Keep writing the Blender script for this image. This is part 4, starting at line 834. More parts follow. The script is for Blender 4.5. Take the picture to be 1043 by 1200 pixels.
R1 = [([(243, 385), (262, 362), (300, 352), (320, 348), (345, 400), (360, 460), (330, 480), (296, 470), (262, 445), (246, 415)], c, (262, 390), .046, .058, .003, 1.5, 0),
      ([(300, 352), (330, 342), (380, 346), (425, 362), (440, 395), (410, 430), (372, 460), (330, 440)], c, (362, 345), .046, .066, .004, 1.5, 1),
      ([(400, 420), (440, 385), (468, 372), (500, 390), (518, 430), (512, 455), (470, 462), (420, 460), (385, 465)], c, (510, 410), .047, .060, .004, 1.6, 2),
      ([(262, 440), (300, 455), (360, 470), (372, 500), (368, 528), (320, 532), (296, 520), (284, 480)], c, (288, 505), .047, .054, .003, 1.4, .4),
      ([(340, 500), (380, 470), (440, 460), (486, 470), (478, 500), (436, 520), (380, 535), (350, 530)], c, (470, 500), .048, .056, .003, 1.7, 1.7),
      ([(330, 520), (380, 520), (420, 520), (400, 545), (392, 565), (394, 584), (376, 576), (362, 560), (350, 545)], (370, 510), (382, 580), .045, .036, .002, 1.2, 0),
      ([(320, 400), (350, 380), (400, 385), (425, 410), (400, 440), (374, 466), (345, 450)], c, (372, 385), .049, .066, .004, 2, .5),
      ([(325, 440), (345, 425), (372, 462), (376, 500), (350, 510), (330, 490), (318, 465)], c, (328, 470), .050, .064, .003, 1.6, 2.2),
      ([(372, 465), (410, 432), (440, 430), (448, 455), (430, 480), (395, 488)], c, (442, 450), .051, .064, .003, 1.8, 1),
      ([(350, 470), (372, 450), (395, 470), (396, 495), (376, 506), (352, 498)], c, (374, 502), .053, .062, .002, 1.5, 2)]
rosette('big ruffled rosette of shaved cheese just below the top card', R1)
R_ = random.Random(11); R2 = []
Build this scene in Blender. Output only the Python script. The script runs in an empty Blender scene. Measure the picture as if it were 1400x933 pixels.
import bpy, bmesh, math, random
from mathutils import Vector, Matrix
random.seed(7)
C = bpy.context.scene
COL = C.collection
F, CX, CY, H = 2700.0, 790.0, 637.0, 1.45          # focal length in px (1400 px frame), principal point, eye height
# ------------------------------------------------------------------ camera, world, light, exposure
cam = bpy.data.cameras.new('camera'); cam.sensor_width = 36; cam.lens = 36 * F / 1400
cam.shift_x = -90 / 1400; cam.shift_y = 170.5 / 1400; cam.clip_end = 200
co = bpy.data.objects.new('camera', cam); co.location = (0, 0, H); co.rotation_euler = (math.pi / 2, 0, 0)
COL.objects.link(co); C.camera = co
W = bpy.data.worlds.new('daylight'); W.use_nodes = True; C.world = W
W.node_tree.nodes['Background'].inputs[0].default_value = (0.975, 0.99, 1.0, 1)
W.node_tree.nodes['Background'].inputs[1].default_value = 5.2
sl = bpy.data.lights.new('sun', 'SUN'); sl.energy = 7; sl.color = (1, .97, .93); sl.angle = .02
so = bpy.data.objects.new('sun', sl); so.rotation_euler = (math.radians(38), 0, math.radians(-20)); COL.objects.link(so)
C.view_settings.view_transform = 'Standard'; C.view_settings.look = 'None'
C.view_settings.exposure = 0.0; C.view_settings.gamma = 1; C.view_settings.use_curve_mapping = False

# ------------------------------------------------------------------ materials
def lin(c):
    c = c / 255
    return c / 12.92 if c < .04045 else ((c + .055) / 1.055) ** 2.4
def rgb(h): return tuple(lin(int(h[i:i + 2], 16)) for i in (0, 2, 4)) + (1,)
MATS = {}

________

Return all of the data word for word.

Keep writing the Blender script for this image. This is part 4, starting at line 834. More parts follow. The script is for Blender 4.5. Take the picture to be 1043 by 1200 pixels.
R1 = [([(243, 385), (262, 362), (300, 352), (320, 348), (345, 400), (360, 460), (330, 480), (296, 470), (262, 445), (246, 415)], c, (262, 390), .046, .058, .003, 1.5, 0),
      ([(300, 352), (330, 342), (380, 346), (425, 362), (440, 395), (410, 430), (372, 460), (330, 440)], c, (362, 345), .046, .066, .004, 1.5, 1),
      ([(400, 420), (440, 385), (468, 372), (500, 390), (518, 430), (512, 455), (470, 462), (420, 460), (385, 465)], c, (510, 410), .047, .060, .004, 1.6, 2),
      ([(262, 440), (300, 455), (360, 470), (372, 500), (368, 528), (320, 532), (296, 520), (284, 480)], c, (288, 505), .047, .054, .003, 1.4, .4),
      ([(340, 500), (380, 470), (440, 460), (486, 470), (478, 500), (436, 520), (380, 535), (350, 530)], c, (470, 500), .048, .056, .003, 1.7, 1.7),
      ([(330, 520), (380, 520), (420, 520), (400, 545), (392, 565), (394, 584), (376, 576), (362, 560), (350, 545)], (370, 510), (382, 580), .045, .036, .002, 1.2, 0),
      ([(320, 400), (350, 380), (400, 385), (425, 410), (400, 440), (374, 466), (345, 450)], c, (372, 385), .049, .066, .004, 2, .5),
      ([(325, 440), (345, 425), (372, 462), (376, 500), (350, 510), (330, 490), (318, 465)], c, (328, 470), .050, .064, .003, 1.6, 2.2),
      ([(372, 465), (410, 432), (440, 430), (448, 455), (430, 480), (395, 488)], c, (442, 450), .051, .064, .003, 1.8, 1),
      ([(350, 470), (372, 450), (395, 470), (396, 495), (376, 506), (352, 498)], c, (374, 502), .053, .062, .002, 1.5, 2)]
rosette('big ruffled rosette of shaved cheese just below the top card', R1)
R_ = random.Random(11); R2 = []
Build this scene in Blender. Output only the Python script. The script runs in an empty Blender scene. Measure the picture as if it were 1400x933 pixels.
import bpy, bmesh, math, random
from mathutils import Vector, Matrix
random.seed(7)
C = bpy.context.scene
COL = C.collection
F, CX, CY, H = 2700.0, 790.0, 637.0, 1.45          # focal length in px (1400 px frame), principal point, eye height
# ------------------------------------------------------------------ camera, world, light, exposure
cam = bpy.data.cameras.new('camera'); cam.sensor_width = 36; cam.lens = 36 * F / 1400
cam.shift_x = -90 / 1400; cam.shift_y = 170.5 / 1400; cam.clip_end = 200
co = bpy.data.objects.new('camera', cam); co.location = (0, 0, H); co.rotation_euler = (math.pi / 2, 0, 0)
COL.objects.link(co); C.camera = co
W = bpy.data.worlds.new('daylight'); W.use_nodes = True; C.world = W
W.node_tree.nodes['Background'].inputs[0].default_value = (0.975, 0.99, 1.0, 1)
W.node_tree.nodes['Background'].inputs[1].default_value = 5.2
sl = bpy.data.lights.new('sun', 'SUN'); sl.energy = 7; sl.color = (1, .97, .93); sl.angle = .02
so = bpy.data.objects.new('sun', sl); so.rotation_euler = (math.radians(38), 0, math.radians(-20)); COL.objects.link(so)
C.view_settings.view_transform = 'Standard'; C.view_settings.look = 'None'
C.view_settings.exposure = 0.0; C.view_settings.gamma = 1; C.view_settings.use_curve_mapping = False

# ------------------------------------------------------------------ materials
def lin(c):
    c = c / 255
    return c / 12.92 if c < .04045 else ((c + .055) / 1.055) ** 2.4
def rgb(h): return tuple(lin(int(h[i:i + 2], 16)) for i in (0, 2, 4)) + (1,)
MATS = {}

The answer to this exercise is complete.